As the temperature is between 4 K and 20 K, the low-field (+/- 0.2 Tesla) MRs reveal clear sharp dips at zero field. The dips are just the signature of weak anti-localization (WAL) and indicate strong spin-orbit coupling (SOC) in this material. We utilize the well established theory of two-dimentional (2D) WAL effect and SC fluctuation to analyze the data and hence extract phase coherent lengths L_φ and the strength parameter β of SC fluctuation at different temperatures. After the analysis, we found that the L_φ can be longer than one micron which is much longer than those in normal conductors. The β is smaller than the theoretical value. This result can be attributed to the strong SOC which induces spin mismatch on the virtual Cooper pairs more quickly. After the L_φ is transformed into dephasing rate (1/τ_φ), we found a rough trend that the samples of shorter le's show higher dephasing rates.

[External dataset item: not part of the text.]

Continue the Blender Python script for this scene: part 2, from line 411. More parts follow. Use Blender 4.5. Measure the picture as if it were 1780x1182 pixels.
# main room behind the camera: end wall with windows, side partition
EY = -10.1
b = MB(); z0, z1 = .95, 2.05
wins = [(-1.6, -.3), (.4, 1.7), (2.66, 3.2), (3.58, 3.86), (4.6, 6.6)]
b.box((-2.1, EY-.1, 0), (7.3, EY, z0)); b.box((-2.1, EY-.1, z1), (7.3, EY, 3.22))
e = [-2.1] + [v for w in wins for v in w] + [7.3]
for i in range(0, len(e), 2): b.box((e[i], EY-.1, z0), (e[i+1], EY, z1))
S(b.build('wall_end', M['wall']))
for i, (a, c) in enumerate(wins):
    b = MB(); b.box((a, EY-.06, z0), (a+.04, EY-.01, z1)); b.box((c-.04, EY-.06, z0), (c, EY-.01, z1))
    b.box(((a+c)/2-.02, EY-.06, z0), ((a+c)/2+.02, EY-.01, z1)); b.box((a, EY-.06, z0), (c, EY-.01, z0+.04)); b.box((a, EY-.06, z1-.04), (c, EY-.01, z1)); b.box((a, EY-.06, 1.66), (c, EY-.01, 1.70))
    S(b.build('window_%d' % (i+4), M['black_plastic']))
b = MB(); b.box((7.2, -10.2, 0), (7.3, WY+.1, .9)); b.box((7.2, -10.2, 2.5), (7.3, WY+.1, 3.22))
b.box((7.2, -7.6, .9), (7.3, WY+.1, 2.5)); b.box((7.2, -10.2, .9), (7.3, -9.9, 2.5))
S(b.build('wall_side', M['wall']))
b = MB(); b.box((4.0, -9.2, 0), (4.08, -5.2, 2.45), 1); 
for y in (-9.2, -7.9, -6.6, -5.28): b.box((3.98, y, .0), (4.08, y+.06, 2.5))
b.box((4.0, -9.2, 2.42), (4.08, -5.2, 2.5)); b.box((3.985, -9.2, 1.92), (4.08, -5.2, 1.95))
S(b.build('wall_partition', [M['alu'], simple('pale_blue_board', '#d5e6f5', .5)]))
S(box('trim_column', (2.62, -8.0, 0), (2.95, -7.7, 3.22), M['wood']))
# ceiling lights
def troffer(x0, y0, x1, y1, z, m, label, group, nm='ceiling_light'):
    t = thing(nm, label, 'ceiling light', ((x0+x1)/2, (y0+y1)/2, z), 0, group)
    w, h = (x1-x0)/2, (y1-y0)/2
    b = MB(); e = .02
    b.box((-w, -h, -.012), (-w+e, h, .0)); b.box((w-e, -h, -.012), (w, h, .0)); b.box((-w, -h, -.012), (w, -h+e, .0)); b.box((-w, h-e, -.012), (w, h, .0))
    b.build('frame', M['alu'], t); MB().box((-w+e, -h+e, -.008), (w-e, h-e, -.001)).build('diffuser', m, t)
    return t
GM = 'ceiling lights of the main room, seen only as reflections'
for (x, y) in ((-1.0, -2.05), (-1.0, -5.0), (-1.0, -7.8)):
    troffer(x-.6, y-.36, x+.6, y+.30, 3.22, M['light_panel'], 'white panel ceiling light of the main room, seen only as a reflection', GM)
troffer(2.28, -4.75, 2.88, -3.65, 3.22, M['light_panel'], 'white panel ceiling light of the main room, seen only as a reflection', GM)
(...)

Furthermore, 1/τ_φ has two distinct temperature dependences in low-T and high-T regimes, that is, 1/τ_φ~T^1 and 1/τ_φ~T^3, respectively. In the low-T regime, the origin of 1/τ_φ~T^1 is mainly due to electron-electron (e-e) scattering (1/τ_ee) in 2D systems. With the theoretical estimation of e-e scattering strength Aee in the dirty limit, we found that the theoretical Aee is close to the experimental one extracted from 1/τ_φ and both lie in the order of magnitude of 1×〖10〗^9 Hz/T. The temperature dependence of 1/τ_φ~T^3 at higher temperatures fits the theoretical description of electron-phonon scattering (e-ph) rate in the clean limit. The theoretical and experimental e-ph scattering strength A_ep's are both in the order of magnitude of 1×〖10〗^7Hz/T^3. This result is reasonable for our samples because the le is much longer than the phonon wavelength such that the e-ph scattering in CoSi_2 actually corresponds to the model of clean limit.

Comparing to analysis method in the literature, we have found that the curve-fitting of our MRs can not be well done if we do not include the SC fluctuation effect. Another unclear point is the strong SOC in this material. From our result, the SOC strength seems no dependence on the disorderness (i.e. l_e). We hope our study can help to develop more future applications with CoSi_2.